Take the lines from the one bearing "The Blender Python script for this scene continues." to the one bearing "struct(b.build('trim_2', M['tile_right'], smooth=0), 'off", inclusive, and reproduce them exactly; include no other line.

--

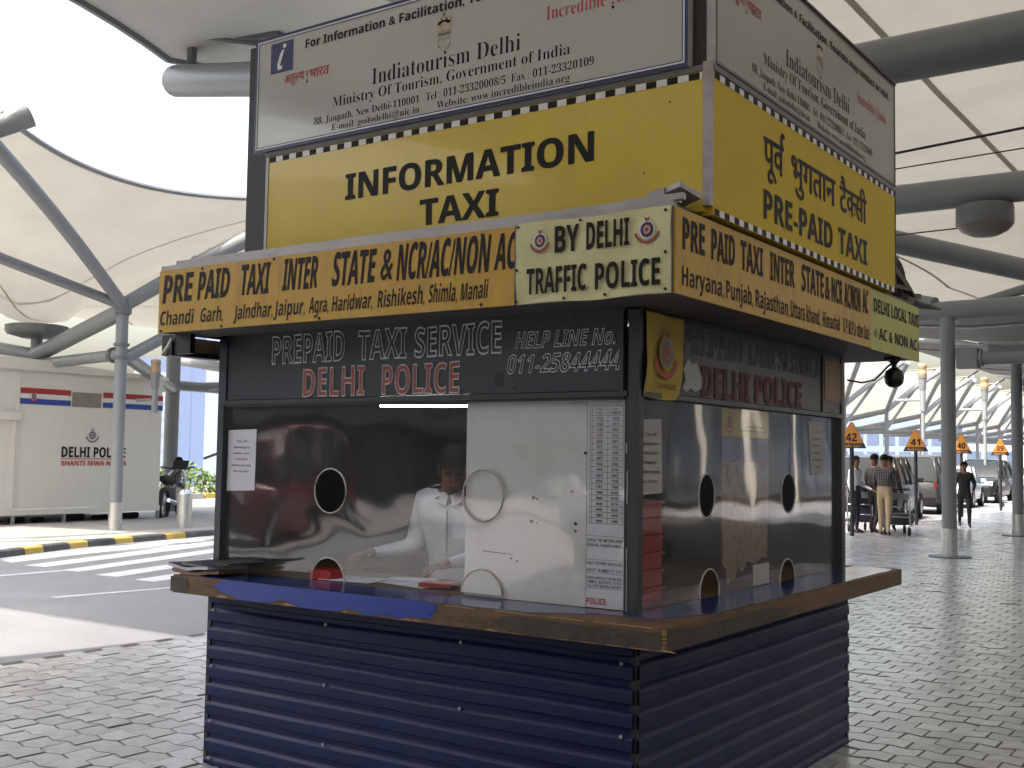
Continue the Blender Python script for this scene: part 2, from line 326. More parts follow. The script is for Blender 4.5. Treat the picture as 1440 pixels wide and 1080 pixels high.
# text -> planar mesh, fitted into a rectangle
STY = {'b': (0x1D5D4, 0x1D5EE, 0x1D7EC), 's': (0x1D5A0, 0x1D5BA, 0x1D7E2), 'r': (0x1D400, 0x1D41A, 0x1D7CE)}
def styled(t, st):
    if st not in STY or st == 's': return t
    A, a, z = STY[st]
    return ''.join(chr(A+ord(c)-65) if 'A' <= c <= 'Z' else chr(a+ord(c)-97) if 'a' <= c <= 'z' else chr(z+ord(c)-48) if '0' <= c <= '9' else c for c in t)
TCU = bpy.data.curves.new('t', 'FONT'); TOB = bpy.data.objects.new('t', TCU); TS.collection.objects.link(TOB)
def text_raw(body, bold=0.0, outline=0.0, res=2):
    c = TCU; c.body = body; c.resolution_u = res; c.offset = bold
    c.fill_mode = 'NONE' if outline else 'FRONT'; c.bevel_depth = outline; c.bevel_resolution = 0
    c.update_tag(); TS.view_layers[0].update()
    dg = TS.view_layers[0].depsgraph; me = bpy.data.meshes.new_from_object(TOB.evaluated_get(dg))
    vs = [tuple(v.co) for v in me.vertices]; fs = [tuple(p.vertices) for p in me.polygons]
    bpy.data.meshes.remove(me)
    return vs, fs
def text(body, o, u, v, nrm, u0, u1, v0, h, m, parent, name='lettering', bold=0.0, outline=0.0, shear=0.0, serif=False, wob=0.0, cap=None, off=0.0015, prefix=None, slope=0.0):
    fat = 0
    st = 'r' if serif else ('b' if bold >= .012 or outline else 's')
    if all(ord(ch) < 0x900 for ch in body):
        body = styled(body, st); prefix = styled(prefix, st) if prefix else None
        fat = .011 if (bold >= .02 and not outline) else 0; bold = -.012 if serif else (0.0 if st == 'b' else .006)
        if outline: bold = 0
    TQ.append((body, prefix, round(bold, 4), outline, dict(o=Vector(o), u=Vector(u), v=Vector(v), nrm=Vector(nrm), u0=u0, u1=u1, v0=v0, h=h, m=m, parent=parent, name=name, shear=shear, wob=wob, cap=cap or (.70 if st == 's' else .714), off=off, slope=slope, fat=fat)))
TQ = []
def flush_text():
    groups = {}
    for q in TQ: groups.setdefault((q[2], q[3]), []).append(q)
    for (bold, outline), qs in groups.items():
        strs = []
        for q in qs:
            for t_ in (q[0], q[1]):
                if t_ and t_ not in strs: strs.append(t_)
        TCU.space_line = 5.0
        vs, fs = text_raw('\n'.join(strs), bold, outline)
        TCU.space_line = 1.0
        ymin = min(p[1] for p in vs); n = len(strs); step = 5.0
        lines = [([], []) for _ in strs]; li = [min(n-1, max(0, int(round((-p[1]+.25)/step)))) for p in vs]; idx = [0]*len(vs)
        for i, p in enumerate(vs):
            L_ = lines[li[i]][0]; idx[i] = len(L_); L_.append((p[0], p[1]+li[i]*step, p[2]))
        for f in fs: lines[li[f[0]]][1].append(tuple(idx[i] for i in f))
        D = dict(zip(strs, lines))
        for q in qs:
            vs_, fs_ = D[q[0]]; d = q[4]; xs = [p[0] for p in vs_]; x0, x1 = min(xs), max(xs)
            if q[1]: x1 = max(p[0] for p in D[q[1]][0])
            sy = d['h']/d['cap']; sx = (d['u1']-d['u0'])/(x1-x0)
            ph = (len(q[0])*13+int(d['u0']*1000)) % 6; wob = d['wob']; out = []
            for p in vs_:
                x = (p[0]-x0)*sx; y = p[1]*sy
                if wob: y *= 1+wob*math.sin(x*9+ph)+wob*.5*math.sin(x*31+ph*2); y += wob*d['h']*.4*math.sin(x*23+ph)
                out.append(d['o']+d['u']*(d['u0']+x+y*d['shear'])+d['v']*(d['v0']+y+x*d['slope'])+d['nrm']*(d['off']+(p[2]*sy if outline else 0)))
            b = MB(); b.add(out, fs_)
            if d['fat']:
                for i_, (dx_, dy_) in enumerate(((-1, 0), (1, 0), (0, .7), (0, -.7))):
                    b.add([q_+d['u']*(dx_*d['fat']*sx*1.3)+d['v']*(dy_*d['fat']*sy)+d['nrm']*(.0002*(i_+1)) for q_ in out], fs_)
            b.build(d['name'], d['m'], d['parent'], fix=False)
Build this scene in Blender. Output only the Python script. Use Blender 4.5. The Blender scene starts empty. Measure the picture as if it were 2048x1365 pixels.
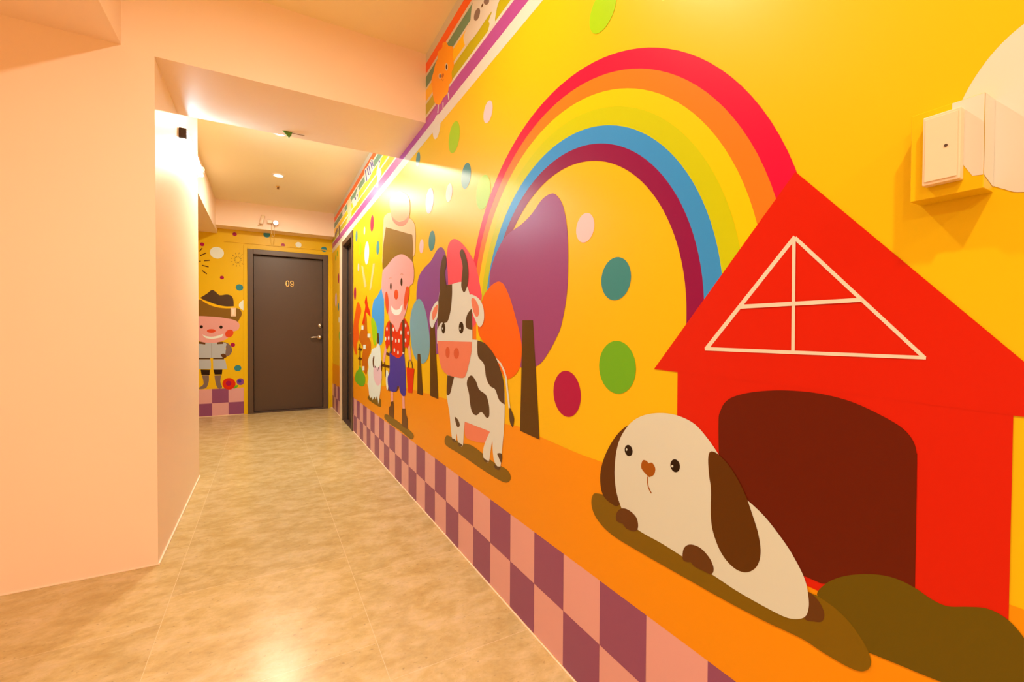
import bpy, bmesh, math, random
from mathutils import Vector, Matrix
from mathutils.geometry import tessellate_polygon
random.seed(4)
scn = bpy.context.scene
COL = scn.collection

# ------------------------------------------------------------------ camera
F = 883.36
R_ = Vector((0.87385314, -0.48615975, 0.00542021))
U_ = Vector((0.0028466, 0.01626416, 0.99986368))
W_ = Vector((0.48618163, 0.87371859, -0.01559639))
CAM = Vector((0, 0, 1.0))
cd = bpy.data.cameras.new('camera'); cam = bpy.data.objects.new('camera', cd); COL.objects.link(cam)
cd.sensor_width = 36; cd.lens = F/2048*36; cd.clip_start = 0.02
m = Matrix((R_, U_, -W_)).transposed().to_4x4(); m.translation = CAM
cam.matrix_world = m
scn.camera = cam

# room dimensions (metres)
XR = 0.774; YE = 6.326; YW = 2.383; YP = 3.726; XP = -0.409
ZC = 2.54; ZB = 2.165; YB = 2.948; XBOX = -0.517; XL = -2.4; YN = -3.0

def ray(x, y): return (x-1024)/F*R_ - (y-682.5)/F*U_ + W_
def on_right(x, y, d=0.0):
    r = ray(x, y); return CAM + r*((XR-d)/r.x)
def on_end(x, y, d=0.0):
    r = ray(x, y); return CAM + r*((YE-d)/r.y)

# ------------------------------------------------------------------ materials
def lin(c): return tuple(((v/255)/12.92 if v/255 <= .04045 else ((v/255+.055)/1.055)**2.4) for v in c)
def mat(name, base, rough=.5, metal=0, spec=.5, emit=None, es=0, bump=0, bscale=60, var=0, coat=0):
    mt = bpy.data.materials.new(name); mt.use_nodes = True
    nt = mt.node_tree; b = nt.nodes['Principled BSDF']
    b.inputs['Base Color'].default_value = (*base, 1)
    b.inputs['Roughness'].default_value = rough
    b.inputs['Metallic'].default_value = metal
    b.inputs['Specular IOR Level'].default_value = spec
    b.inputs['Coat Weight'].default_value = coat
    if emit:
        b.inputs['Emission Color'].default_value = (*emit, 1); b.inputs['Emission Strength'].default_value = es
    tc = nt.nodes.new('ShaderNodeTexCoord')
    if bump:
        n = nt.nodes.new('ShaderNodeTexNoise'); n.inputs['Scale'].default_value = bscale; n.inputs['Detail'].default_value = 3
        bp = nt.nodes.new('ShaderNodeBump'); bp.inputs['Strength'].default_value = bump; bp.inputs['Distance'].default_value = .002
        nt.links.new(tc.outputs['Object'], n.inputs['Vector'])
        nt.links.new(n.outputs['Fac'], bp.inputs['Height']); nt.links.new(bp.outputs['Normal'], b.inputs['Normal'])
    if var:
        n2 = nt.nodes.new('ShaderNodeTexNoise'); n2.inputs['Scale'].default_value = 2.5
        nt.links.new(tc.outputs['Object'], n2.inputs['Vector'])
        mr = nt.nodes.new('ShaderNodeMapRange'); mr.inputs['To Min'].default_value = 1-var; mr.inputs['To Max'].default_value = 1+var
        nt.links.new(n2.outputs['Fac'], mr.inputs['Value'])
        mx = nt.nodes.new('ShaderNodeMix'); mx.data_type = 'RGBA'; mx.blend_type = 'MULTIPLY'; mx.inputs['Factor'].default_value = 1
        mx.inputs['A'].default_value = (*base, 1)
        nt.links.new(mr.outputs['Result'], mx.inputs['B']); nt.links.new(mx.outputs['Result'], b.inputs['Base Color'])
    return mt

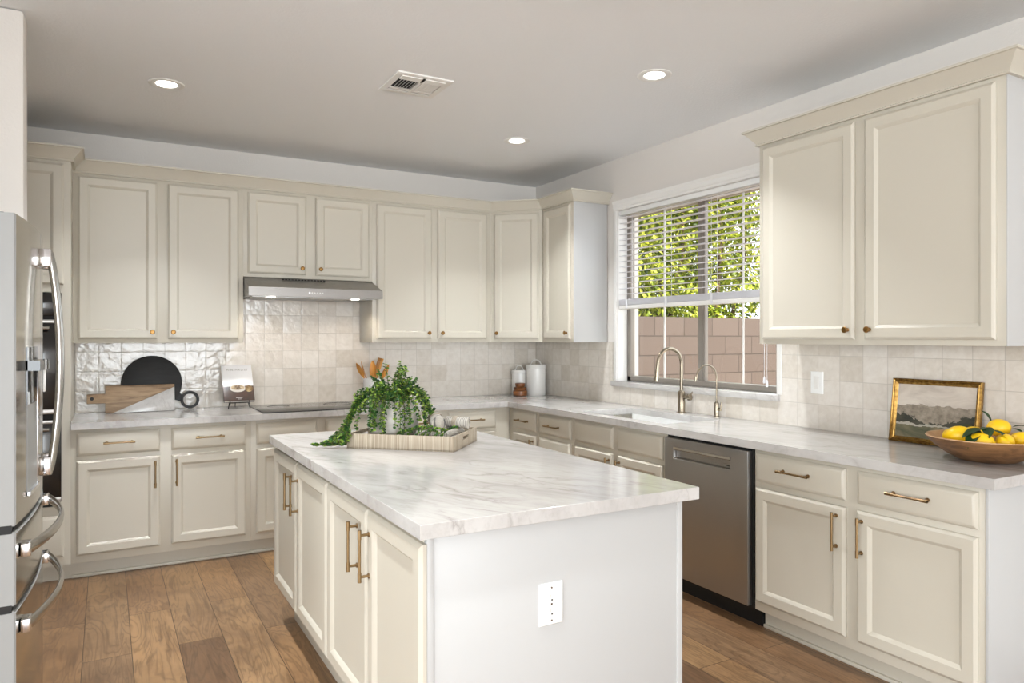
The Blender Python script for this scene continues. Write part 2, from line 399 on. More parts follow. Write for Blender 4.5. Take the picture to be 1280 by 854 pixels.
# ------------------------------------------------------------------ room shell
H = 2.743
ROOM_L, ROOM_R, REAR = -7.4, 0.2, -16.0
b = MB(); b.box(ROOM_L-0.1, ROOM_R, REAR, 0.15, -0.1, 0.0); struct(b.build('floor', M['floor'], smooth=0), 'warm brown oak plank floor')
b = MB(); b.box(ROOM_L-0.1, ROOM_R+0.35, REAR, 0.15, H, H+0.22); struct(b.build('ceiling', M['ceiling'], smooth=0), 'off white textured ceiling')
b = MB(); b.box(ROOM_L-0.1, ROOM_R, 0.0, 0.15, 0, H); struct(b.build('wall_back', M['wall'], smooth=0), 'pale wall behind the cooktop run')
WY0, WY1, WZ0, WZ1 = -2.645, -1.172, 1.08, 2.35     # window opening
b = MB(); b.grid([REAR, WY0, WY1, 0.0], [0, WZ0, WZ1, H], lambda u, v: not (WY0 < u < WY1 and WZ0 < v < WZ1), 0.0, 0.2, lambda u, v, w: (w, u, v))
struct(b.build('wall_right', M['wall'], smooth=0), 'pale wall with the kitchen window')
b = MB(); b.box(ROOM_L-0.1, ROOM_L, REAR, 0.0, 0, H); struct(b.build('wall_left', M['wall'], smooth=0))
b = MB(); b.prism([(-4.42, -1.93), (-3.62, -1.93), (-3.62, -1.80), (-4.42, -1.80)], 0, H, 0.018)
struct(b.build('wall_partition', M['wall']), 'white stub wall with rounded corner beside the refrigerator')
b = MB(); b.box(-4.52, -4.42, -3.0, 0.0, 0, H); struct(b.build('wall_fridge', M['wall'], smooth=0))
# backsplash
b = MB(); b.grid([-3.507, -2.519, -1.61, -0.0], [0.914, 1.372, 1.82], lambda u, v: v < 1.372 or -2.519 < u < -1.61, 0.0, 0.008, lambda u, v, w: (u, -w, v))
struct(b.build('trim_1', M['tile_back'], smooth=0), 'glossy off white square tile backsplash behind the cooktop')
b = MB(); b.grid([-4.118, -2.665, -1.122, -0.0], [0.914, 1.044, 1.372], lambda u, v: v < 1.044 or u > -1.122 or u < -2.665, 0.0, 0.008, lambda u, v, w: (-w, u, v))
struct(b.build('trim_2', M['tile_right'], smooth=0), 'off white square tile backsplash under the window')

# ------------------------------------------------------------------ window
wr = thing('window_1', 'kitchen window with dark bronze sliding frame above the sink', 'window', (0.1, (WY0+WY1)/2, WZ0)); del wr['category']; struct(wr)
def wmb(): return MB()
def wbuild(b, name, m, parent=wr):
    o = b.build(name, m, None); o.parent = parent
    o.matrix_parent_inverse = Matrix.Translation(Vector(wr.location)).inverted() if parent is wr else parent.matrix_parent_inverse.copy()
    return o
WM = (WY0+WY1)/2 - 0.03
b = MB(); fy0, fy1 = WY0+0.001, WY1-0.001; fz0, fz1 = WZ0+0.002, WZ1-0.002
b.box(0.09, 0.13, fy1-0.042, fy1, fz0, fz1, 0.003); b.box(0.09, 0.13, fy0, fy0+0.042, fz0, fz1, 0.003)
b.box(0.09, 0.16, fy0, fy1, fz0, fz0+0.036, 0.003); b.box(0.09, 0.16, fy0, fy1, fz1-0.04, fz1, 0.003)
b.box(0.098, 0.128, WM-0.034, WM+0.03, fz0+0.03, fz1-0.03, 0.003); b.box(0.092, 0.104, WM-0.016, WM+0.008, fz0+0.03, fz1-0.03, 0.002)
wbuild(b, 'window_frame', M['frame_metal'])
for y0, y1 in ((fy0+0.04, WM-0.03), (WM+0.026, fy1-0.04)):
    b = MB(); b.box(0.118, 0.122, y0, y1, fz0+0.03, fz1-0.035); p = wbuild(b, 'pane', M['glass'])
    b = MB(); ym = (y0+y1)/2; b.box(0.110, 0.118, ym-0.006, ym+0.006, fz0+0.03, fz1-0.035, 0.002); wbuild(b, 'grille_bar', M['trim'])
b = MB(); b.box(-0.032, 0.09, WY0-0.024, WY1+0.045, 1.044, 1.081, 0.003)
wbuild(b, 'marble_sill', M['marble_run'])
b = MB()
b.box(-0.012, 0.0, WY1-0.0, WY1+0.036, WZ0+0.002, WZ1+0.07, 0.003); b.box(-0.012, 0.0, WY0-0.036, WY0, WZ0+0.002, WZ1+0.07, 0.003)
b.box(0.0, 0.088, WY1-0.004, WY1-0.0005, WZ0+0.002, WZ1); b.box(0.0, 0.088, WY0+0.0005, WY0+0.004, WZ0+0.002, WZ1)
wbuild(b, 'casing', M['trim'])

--

## Written solution
The Blender Python script for this scene continues. Write part 2, from line 399 on. More parts follow. Write for Blender 4.5. Take the picture to be 1280 by 854 pixels.
# ------------------------------------------------------------------ room shell
H = 2.743
ROOM_L, ROOM_R, REAR = -7.4, 0.2, -16.0
b = MB(); b.box(ROOM_L-0.1, ROOM_R, REAR, 0.15, -0.1, 0.0); struct(b.build('floor', M['floor'], smooth=0), 'warm brown oak plank floor')
b = MB(); b.box(ROOM_L-0.1, ROOM_R+0.35, REAR, 0.15, H, H+0.22); struct(b.build('ceiling', M['ceiling'], smooth=0), 'off white textured ceiling')
b = MB(); b.box(ROOM_L-0.1, ROOM_R, 0.0, 0.15, 0, H); struct(b.build('wall_back', M['wall'], smooth=0), 'pale wall behind the cooktop run')
WY0, WY1, WZ0, WZ1 = -2.645, -1.172, 1.08, 2.35     # window opening
b = MB(); b.grid([REAR, WY0, WY1, 0.0], [0, WZ0, WZ1, H], lambda u, v: not (WY0 < u < WY1 and WZ0 < v < WZ1), 0.0, 0.2, lambda u, v, w: (w, u, v))
struct(b.build('wall_right', M['wall'], smooth=0), 'pale wall with the kitchen window')
b = MB(); b.box(ROOM_L-0.1, ROOM_L, REAR, 0.0, 0, H); struct(b.build('wall_left', M['wall'], smooth=0))
b = MB(); b.prism([(-4.42, -1.93), (-3.62, -1.93), (-3.62, -1.80), (-4.42, -1.80)], 0, H, 0.018)
struct(b.build('wall_partition', M['wall']), 'white stub wall with rounded corner beside the refrigerator')
b = MB(); b.box(-4.52, -4.42, -3.0, 0.0, 0, H); struct(b.build('wall_fridge', M['wall'], smooth=0))
# backsplash
b = MB(); b.grid([-3.507, -2.519, -1.61, -0.0], [0.914, 1.372, 1.82], lambda u, v: v < 1.372 or -2.519 < u < -1.61, 0.0, 0.008, lambda u, v, w: (u, -w, v))
struct(b.build('trim_1', M['tile_back'], smooth=0), 'glossy off white square tile backsplash behind the cooktop')
b = MB(); b.grid([-4.118, -2.665, -1.122, -0.0], [0.914, 1.044, 1.372], lambda u, v: v < 1.044 or u > -1.122 or u < -2.665, 0.0, 0.008, lambda u, v, w: (-w, u, v))
struct(b.build('trim_2', M['tile_right'], smooth=0), 'off white square tile backsplash under the window')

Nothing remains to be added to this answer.